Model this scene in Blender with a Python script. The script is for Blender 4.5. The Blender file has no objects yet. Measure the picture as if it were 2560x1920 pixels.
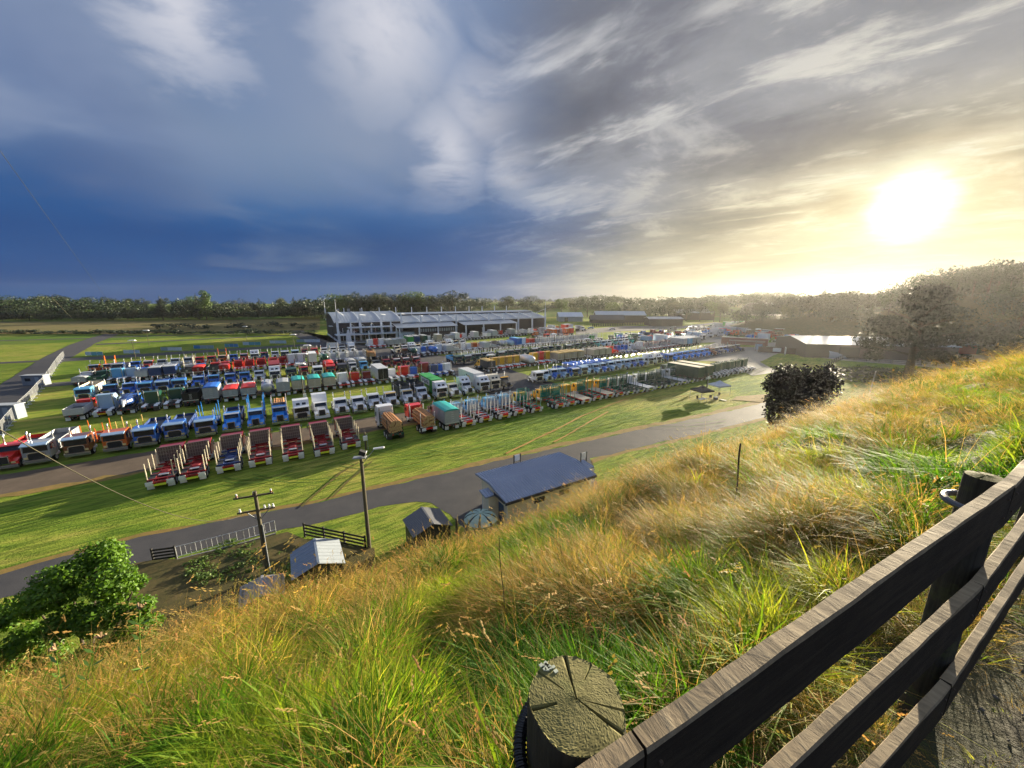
import bpy, bmesh, math, random
import numpy as np
from mathutils import Vector, Matrix, noise as mnoise
R = math.radians
scene = bpy.context.scene
COL = scene.collection

# ------------------------------------------------------------------ camera
F = 961.0; CAMZ = 21.0; TH = math.atan(219.0 / F)
ct, st = math.cos(TH), math.sin(TH)
cam_data = bpy.data.cameras.new('camera'); cam = bpy.data.objects.new('camera', cam_data); COL.objects.link(cam)
cam_data.sensor_fit = 'HORIZONTAL'; cam_data.sensor_width = 36.0; cam_data.lens = 36.0 * F / 2560.0
cam_data.clip_start = 0.05; cam_data.clip_end = 9000
cam.location = (0, 0, CAMZ); cam.rotation_euler = (math.pi / 2 - TH, 0, 0)
scene.camera = cam

# ------------------------------------------------------------------ light and exposure
EXPOSURE = 2.0
SUN_AZ, SUN_EL = R(43.8), R(8.6)
SUN = Vector((math.sin(SUN_AZ) * math.cos(SUN_EL), math.cos(SUN_AZ) * math.cos(SUN_EL), math.sin(SUN_EL)))
sl = bpy.data.lights.new('sun', 'SUN'); sl.energy = 5.0; sl.angle = R(0.6); sl.color = (1.0, 0.86, 0.62)
so = bpy.data.objects.new('sun', sl); COL.objects.link(so); so.location = (200, 200, 300)
so.rotation_euler = SUN.to_track_quat('Z', 'Y').to_euler()
scene.view_settings.view_transform = 'Standard'; scene.view_settings.look = 'None'
scene.view_settings.gamma = 1.0; scene.view_settings.use_curve_mapping = False
scene.view_settings.exposure = EXPOSURE
scene.render.engine = 'CYCLES'
scene.cycles.use_denoising = True; scene.cycles.use_adaptive_sampling = True; scene.cycles.adaptive_threshold = 0.03
scene.cycles.volume_bounces = 0; scene.cycles.max_bounces = 6; scene.cycles.transparent_max_bounces = 6
scene.cycles.diffuse_bounces = 3; scene.cycles.glossy_bounces = 2; scene.cycles.transmission_bounces = 3
scene.cycles.sample_clamp_indirect = 6.0

def pray(px, py):
    u = (px - 1280) / F; v = (960 - py) / F
    return u, ct + v * st, -st + v * ct
def at(px, py, z=0.0):
    a, b, d = pray(px, py); t = (z - CAMZ) / d
    return Vector((a * t, b * t, z))
def at_depth(px, py, Y):
    a, b, d = pray(px, py); t = Y / b
    return Vector((a * t, Y, CAMZ + d * t))
def pdir(px, py):
    return Vector(pray(px, py)).normalized()
GA = R(31.0); CG, SG = math.cos(GA), math.sin(GA)           # the show ground's grid: a runs along the truck rows, b away from them
def g2w(a, b, z=0.0): return Vector((a * CG - b * SG, a * SG + b * CG, z))
def w2g(v): return (v[0] * CG + v[1] * SG, -v[0] * SG + v[1] * CG)
EX, EY = 0.8957, 0.4446                                      # the fence direction; p is measured away from the fence line
def pq(p, q, z=0.0): return Vector((q * EX - p * EY, q * EY + p * EX, z))
def w2pq(x, y): return (-EY * x + EX * y, EX * x + EY * y)

# ------------------------------------------------------------------ node helper
class NT:
    def __init__(s, tree): s.t = tree; s.n = tree.nodes; s.l = tree.links
    def node(s, kind, **kw):
        n = s.n.new(kind)
        for k, v in kw.items(): setattr(n, k, v)
        return n
    def put(s, sock, v):
        if isinstance(v, bpy.types.NodeSocket): s.l.new(v, sock)
        elif v is not None:
            if isinstance(v, (tuple, list)) and len(v) == 3 and sock.type == 'RGBA': v = (*v, 1)
            sock.default_value = v
    def math(s, op, a, b=None, c=None, clamp=False):
        n = s.node('ShaderNodeMath', operation=op, use_clamp=clamp)
        for i, v in enumerate((a, b, c)):
            if v is not None: s.put(n.inputs[i], v)
        return n.outputs[0]
    def vmath(s, op, a, b=None, scale=None):
        n = s.node('ShaderNodeVectorMath', operation=op); s.put(n.inputs[0], a)
        if b is not None: s.put(n.inputs[1], b)
        if scale is not None: s.put(n.inputs['Scale'], scale)
        return n.outputs['Value'] if op in ('DOT_PRODUCT', 'LENGTH') else n.outputs['Vector']
    def smooth(s, v, lo, hi, a=0.0, b=1.0, kind='SMOOTHSTEP'):
        n = s.node('ShaderNodeMapRange', interpolation_type=kind, clamp=True)
        s.put(n.inputs['Value'], v)
        for k, x in zip(('From Min', 'From Max', 'To Min', 'To Max'), (lo, hi, a, b)): s.put(n.inputs[k], x)
        return n.outputs['Result']
    def mix(s, f, a, b, blend='MIX'):
        n = s.node('ShaderNodeMix', data_type='RGBA', blend_type=blend); n.clamp_result = False
        s.put(n.inputs['Factor'], f); s.put(n.inputs[6], a); s.put(n.inputs[7], b)
        return n.outputs[2]
    def ramp(s, f, stops, interp='LINEAR'):
        n = s.node('ShaderNodeValToRGB'); cr = n.color_ramp; cr.interpolation = interp
        while len(cr.elements) < len(stops): cr.elements.new(0.5)
        for e, (p, c) in zip(cr.elements, stops):
            e.position = p; e.color = (*c, 1) if len(c) == 3 else c
        s.put(n.inputs[0], f); return n.outputs[0]
    def noise(s, vec=None, scale=1.0, detail=3.0, rough=0.5, dist=0.0):
        n = s.node('ShaderNodeTexNoise'); s.put(n.inputs['Scale'], scale); s.put(n.inputs['Detail'], detail)
        s.put(n.inputs['Roughness'], rough); s.put(n.inputs['Distortion'], dist)
        if vec is not None: s.put(n.inputs['Vector'], vec)
        return n.outputs[0]
    def comb(s, x, y, z):
        n = s.node('ShaderNodeCombineXYZ')
        for i, v in enumerate((x, y, z)): s.put(n.inputs[i], v)
        return n.outputs[0]
    def sep(s, v):
        n = s.node('ShaderNodeSeparateXYZ'); s.put(n.inputs[0], v); return n.outputs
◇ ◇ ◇
Repeat the listing in full and exactly. Leave any pictures out.

Response »
Model this scene in Blender with a Python script. The script is for Blender 4.5. The Blender file has no objects yet. Measure the picture as if it were 2560x1920 pixels.
import bpy, bmesh, math, random
import numpy as np
from mathutils import Vector, Matrix, noise as mnoise
R = math.radians
scene = bpy.context.scene
COL = scene.collection

# ------------------------------------------------------------------ camera
F = 961.0; CAMZ = 21.0; TH = math.atan(219.0 / F)
ct, st = math.cos(TH), math.sin(TH)
cam_data = bpy.data.cameras.new('camera'); cam = bpy.data.objects.new('camera', cam_data); COL.objects.link(cam)
cam_data.sensor_fit = 'HORIZONTAL'; cam_data.sensor_width = 36.0; cam_data.lens = 36.0 * F / 2560.0
cam_data.clip_start = 0.05; cam_data.clip_end = 9000
cam.location = (0, 0, CAMZ); cam.rotation_euler = (math.pi / 2 - TH, 0, 0)
scene.camera = cam

# ------------------------------------------------------------------ light and exposure
EXPOSURE = 2.0
SUN_AZ, SUN_EL = R(43.8), R(8.6)
SUN = Vector((math.sin(SUN_AZ) * math.cos(SUN_EL), math.cos(SUN_AZ) * math.cos(SUN_EL), math.sin(SUN_EL)))
sl = bpy.data.lights.new('sun', 'SUN'); sl.energy = 5.0; sl.angle = R(0.6); sl.color = (1.0, 0.86, 0.62)
so = bpy.data.objects.new('sun', sl); COL.objects.link(so); so.location = (200, 200, 300)
so.rotation_euler = SUN.to_track_quat('Z', 'Y').to_euler()
scene.view_settings.view_transform = 'Standard'; scene.view_settings.look = 'None'
scene.view_settings.gamma = 1.0; scene.view_settings.use_curve_mapping = False
scene.view_settings.exposure = EXPOSURE
scene.render.engine = 'CYCLES'
scene.cycles.use_denoising = True; scene.cycles.use_adaptive_sampling = True; scene.cycles.adaptive_threshold = 0.03
scene.cycles.volume_bounces = 0; scene.cycles.max_bounces = 6; scene.cycles.transparent_max_bounces = 6
scene.cycles.diffuse_bounces = 3; scene.cycles.glossy_bounces = 2; scene.cycles.transmission_bounces = 3
scene.cycles.sample_clamp_indirect = 6.0

def pray(px, py):
    u = (px - 1280) / F; v = (960 - py) / F
    return u, ct + v * st, -st + v * ct
def at(px, py, z=0.0):
    a, b, d = pray(px, py); t = (z - CAMZ) / d
    return Vector((a * t, b * t, z))
def at_depth(px, py, Y):
    a, b, d = pray(px, py); t = Y / b
    return Vector((a * t, Y, CAMZ + d * t))
def pdir(px, py):
    return Vector(pray(px, py)).normalized()
GA = R(31.0); CG, SG = math.cos(GA), math.sin(GA)           # the show ground's grid: a runs along the truck rows, b away from them
def g2w(a, b, z=0.0): return Vector((a * CG - b * SG, a * SG + b * CG, z))
def w2g(v): return (v[0] * CG + v[1] * SG, -v[0] * SG + v[1] * CG)
EX, EY = 0.8957, 0.4446                                      # the fence direction; p is measured away from the fence line
def pq(p, q, z=0.0): return Vector((q * EX - p * EY, q * EY + p * EX, z))
def w2pq(x, y): return (-EY * x + EX * y, EX * x + EY * y)

# ------------------------------------------------------------------ node helper
class NT:
    def __init__(s, tree): s.t = tree; s.n = tree.nodes; s.l = tree.links
    def node(s, kind, **kw):
        n = s.n.new(kind)
        for k, v in kw.items(): setattr(n, k, v)
        return n
    def put(s, sock, v):
        if isinstance(v, bpy.types.NodeSocket): s.l.new(v, sock)
        elif v is not None:
            if isinstance(v, (tuple, list)) and len(v) == 3 and sock.type == 'RGBA': v = (*v, 1)
            sock.default_value = v
    def math(s, op, a, b=None, c=None, clamp=False):
        n = s.node('ShaderNodeMath', operation=op, use_clamp=clamp)
        for i, v in enumerate((a, b, c)):
            if v is not None: s.put(n.inputs[i], v)
        return n.outputs[0]
    def vmath(s, op, a, b=None, scale=None):
        n = s.node('ShaderNodeVectorMath', operation=op); s.put(n.inputs[0], a)
        if b is not None: s.put(n.inputs[1], b)
        if scale is not None: s.put(n.inputs['Scale'], scale)
        return n.outputs['Value'] if op in ('DOT_PRODUCT', 'LENGTH') else n.outputs['Vector']
    def smooth(s, v, lo, hi, a=0.0, b=1.0, kind='SMOOTHSTEP'):
        n = s.node('ShaderNodeMapRange', interpolation_type=kind, clamp=True)
        s.put(n.inputs['Value'], v)
        for k, x in zip(('From Min', 'From Max', 'To Min', 'To Max'), (lo, hi, a, b)): s.put(n.inputs[k], x)
        return n.outputs['Result']
    def mix(s, f, a, b, blend='MIX'):
        n = s.node('ShaderNodeMix', data_type='RGBA', blend_type=blend); n.clamp_result = False
        s.put(n.inputs['Factor'], f); s.put(n.inputs[6], a); s.put(n.inputs[7], b)
        return n.outputs[2]
    def ramp(s, f, stops, interp='LINEAR'):
        n = s.node('ShaderNodeValToRGB'); cr = n.color_ramp; cr.interpolation = interp
        while len(cr.elements) < len(stops): cr.elements.new(0.5)
        for e, (p, c) in zip(cr.elements, stops):
            e.position = p; e.color = (*c, 1) if len(c) == 3 else c
        s.put(n.inputs[0], f); return n.outputs[0]
    def noise(s, vec=None, scale=1.0, detail=3.0, rough=0.5, dist=0.0):
        n = s.node('ShaderNodeTexNoise'); s.put(n.inputs['Scale'], scale); s.put(n.inputs['Detail'], detail)
        s.put(n.inputs['Roughness'], rough); s.put(n.inputs['Distortion'], dist)
        if vec is not None: s.put(n.inputs['Vector'], vec)
        return n.outputs[0]
    def comb(s, x, y, z):
        n = s.node('ShaderNodeCombineXYZ')
        for i, v in enumerate((x, y, z)): s.put(n.inputs[i], v)
        return n.outputs[0]
    def sep(s, v):
        n = s.node('ShaderNodeSeparateXYZ'); s.put(n.inputs[0], v); return n.outputs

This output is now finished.